Marvel Treasury Edition 21, 1979 “Behold…Galactus!”

The Treasury Edition is one of the best inventions in comic books. I mean, what could be better, than an oversized comic book? The answer is nothing. When you buy these gigantic books and open them up you get blinded by their awesomeness! Although mostly reprints, the material chosen is top-notch for sure.

Of course, the Fantastic Four are most famous because of their days during the Jack Kirby/Stan Lee era, as it should be. But honestly, if you venture past that era, you’ll find that the Bronze Age is quite good. Under the guidance of some of that era’s best creators, the team had some run-ins with a myriad of bizarre villains, but also some familiar ones like the Mole Man, the Impossible Man, and most importantly, Galactus!
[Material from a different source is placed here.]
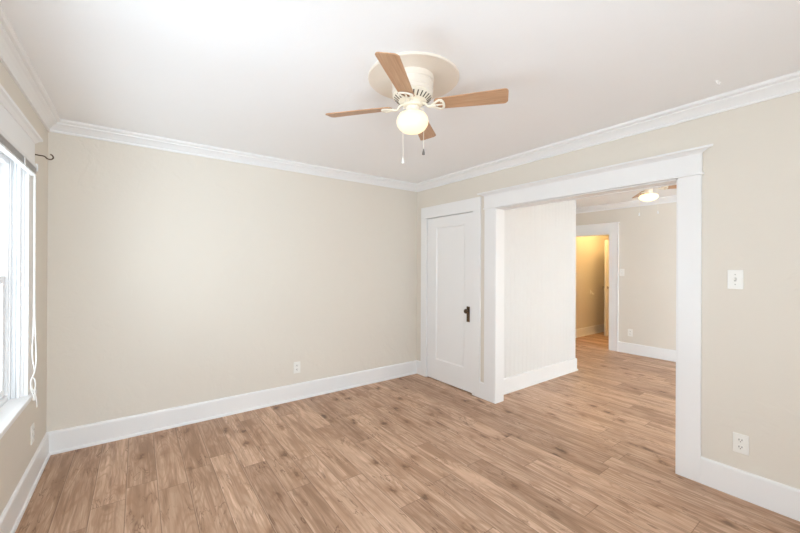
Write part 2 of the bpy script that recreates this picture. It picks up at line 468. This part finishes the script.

In this oversized tome, the team is beset by gun-toting maniacs, a strange being from the stars with god-like powers, and then the final threat is revealed, and the team stands in awe of Galactus, Devourer of Worlds! Special appearance by the Silver Surfer!

Let it not be said that any era of the FF is greater than the original creators run on the book, but honestly, too much love is given to the John Byrne era and not because it’s bad, but because it causes people to overlook this incredibly underrated work by Stan Lee (writer), ‘Big’ John Buscema (pencils), ‘Joltin’ Joe Sinnott (inks),  Carl Gafford (colors), and Artie Simek, John Costanza, and Sam Rosen (letters). The cover is by Bob Budiansky and Bob McLeod, and they did a great job showing just how imposing the big G is (front and back covers!).

***note- apologies for the quality of the images. I had to use what I could find online because my scanner isn’t big enough to accommodate a Treasury comic book.